Dropping out of high school has serious long-term consequences not only for individuals but also for society. According to expert estimates, between 3.5 million and 6 million young Americans between the ages of 16 and 24 are school dropouts. Lowering the number of adolescents who fail to finish high school and helping those who drop out get back on track must be a major policy goal for our nation. In this policy brief we focus primarily on how best to provide youngsters who have dropped out of school a second chance, though we also give some attention to dropout prevention (we do not tackle the topic of high school reform more broadly). Several carefully evaluated program models hold out promise that they can help both young people at risk of dropping out and those who do drop out. These promising programs must be expanded and continually improved, and we offer specific proposals for doing so. U.S. policy must aim to keep as many young Americans as possible in high school until they graduate and to reconnect as many as possible of those who drop out despite educators’ best efforts to keep them in school.

Just how costly is school dropout? Americans who do not graduate from high school pay a heavy price personally. Although correlation is not causation, the links between leaving school before graduating and having poor life outcomes are striking. Perhaps the most important correlation is that between dropping out and low income. Based on Census Bureau data (from 1965 to 2005), figure 1 compares the median family income of adults who dropped out of high school with that of adults who completed various levels of education. Two points are notable. First, in 2005, school dropouts earned $15,700 less than adults with a high school degree and well over $35,000 less than those with a two-year degree. Over a forty-five-year career the earnings difference between a dropout and someone with only a high school degree can amount to more than $700,000. Considered from a broader social perspective, the income-education pattern illustrated by figure 1 shows that school dropouts contribute substantially to the problem of income inequality that is now a growing concern of researchers and policy makers.

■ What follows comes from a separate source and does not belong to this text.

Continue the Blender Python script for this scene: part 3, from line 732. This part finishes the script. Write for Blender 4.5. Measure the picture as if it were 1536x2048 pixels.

Dropping out of school is also linked with many other negative outcomes such as increased chances of unemployment or completely dropping out of the workforce, lower rates of marriage, increased incidence of divorce and births outside marriage, increased involvement with the welfare and legal systems, and even poor health. All these outcomes are costly not only to dropouts personally, but also to society. Prison costs, for example, are among the most rapidly growing items in nearly every state budget, and more than two-thirds of state prison inmates are school dropouts, though many obtain a General Educational Development (GED) credential while in prison. Similarly, in 2006, 67 percent of all births to young dropouts were outside marriage, compared with 10 percent of births for women with a master’s degree. Because families with children born outside marriage are five or six times more likely to live in poverty than married-couple families, it follows that they are also more likely to be on welfare. In both these examples, dropping out is linked with social problems that impose large public costs on the nation.